Enrollment in Chicago’s Catholic elementary schools is up for the second straight year – the first time that’s happened since 1965, officials said Friday.

“We’ve been trying to rewrite the script,” said Sister Mary Paul McCaughey, superintendent of the largest Catholic school system in the nation. “It’s just a question of ‘Stop moaning and start doing.”’

The Archdiocese of Chicago Friday said its city enrollment in grades preK to eight has grown by nearly 650 students in the past two years – marking the first two-year boost in more than four decades.

Spotty suburban declines are dragging overall archdiocesan elementary numbers down by .8 percent compared to last school year, although enrollment in suburban Cook and Lake counties is stabilizing in many areas, officials said. For the second year in a row, more than half of the Archdiocese’s 216 elementary schools have stable or growing populations.

The biggest boom is in the earliest years. Systemwide, across Cook and Lake County, archdiocesan preK for both 3- and 4-year-olds is up 15 percent; kindergarten is up 3 percent, and first grade is up 2 percent compared to two years ago, said Ryan Blackburn, Archdiocesan Catholic School spokesman.

City Catholic schools are seeing enrollment increases in portions of the west, north, southwest and south sides, ranging from Pilsen to Bucktown and from the South Loop to Bronzeville, officials said.

At St. Hyacinth Catholic School, 3640 W. Wolfram, Principal AnnMarie Mahay said enrollment jumped from 105 last September to 186 this fall. Over that time, the Avondale school took in about ten former Chicago Public School students but also more preschoolers, Mahay said.

“Last year we had 25 preschoolers. This year we have 40,” Mahay said. “I think parents are starting to notice the value of a preschool over daycare.”
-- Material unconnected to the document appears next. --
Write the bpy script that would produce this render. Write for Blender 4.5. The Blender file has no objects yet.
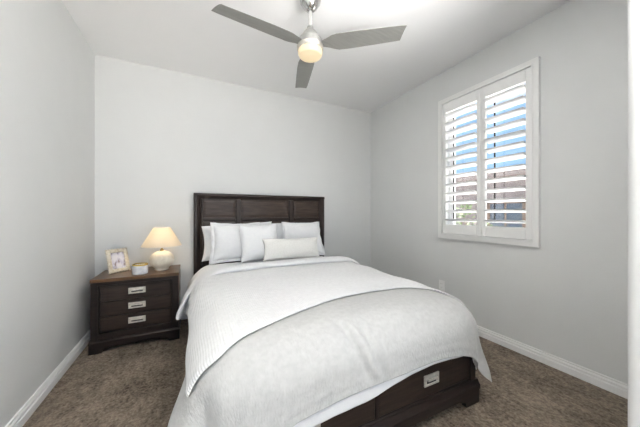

Plus, the Archdiocese is doing a better job of holding on to its kids, some data indicates. Families with kindergarteners through seventh graders are re-registering at the rate of 97.7 percent, up from 95.4 percent two years ago, Blackburn said.

Officials cite the economy as both a help and a hindrance.

In Chicago, more parents who would normally move to the suburbs may be staying in the city rather than selling their homes, Blackburn said. They could be choosing Catholic schools based on an increased variety of preK offerings (of two-day, three-day and five-day-a-week programs), smaller class sizes, more classes in Spanish as a second language and other curriculum enhancements, Blackburn said.

“Where we’re getting pounded is the middle-class collar [counties],” McCaughey said.

The real estate downturn means more older suburban folks aren’t moving out to create openings for families with kids, she said. And the dour job market means those younger middle-class suburban families who remain are finding it tougher to cover tuition, especially for multiple children, McCaughey said.

McCaughey’s next goal is to move the upward trajectory beyond Chicago.

“Chicago was a proud Catholic city,” McCaughey said. “Within the next two years we can rewrite history and say Catholic enrollment is up everywhere in the archdiocese. That’s my goal. Rewrite the script.”